Derrick Goold of the St. Louis Post-Dispatch reports that the Cardinals are trying to encourage their players to be more honest about their health. The culture surrounding this is tough to change, but manager Mike Matheny wants his players to come to him if “anything that is off.” As Goold notes, Alex Reyes and Matt Bowman revealed they were, in Bowman’s words, not “entirely forthcoming.” Carlos Martinez said he pitched tentatively because he was “scared” of re-injuring himself. Matheny also called pitcher Michael Wacha “a great liar” when talking about his arm health.

Matt Carpenter has also played through injury and takes pride in it. He’s an example of the old mentality the club is trying to pierce through. Caarpenter said, “I’m a believer in if you’re getting paid to do a job and you’re capable of doing the job — even if it’s 85 percent of your best — I feel you have the obligation to be out there. That is the mentality I’ve always used. I could have very easily, at times last year, sat on the [disabled list], but I felt like I could still go out and do my job.”

Goold points out that players approach dealing with health issues differently depending on where they’re at in their careers. A young player who just got called up has pressure to stay in the big leagues and appear in games, so he may not want to address a health issue. A player who has already secured a multi-year contract may have less pressure on him and thus may be more willing to come to the trainer’s room.

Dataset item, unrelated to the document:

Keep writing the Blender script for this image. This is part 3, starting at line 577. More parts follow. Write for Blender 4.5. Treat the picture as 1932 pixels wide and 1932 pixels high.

I’ve long believed that player health will be the next arena in which front offices will separate themselves from the pack. Analytics had been that battleground for a while, but with every club now having an analytics department in some capacity, front offices will have to find value in new ways. Limiting the amount of time that players miss due to injury would be a significant boost for a team and it will start with players being forthcoming about what’s bothering them rather than trying to fight through pain.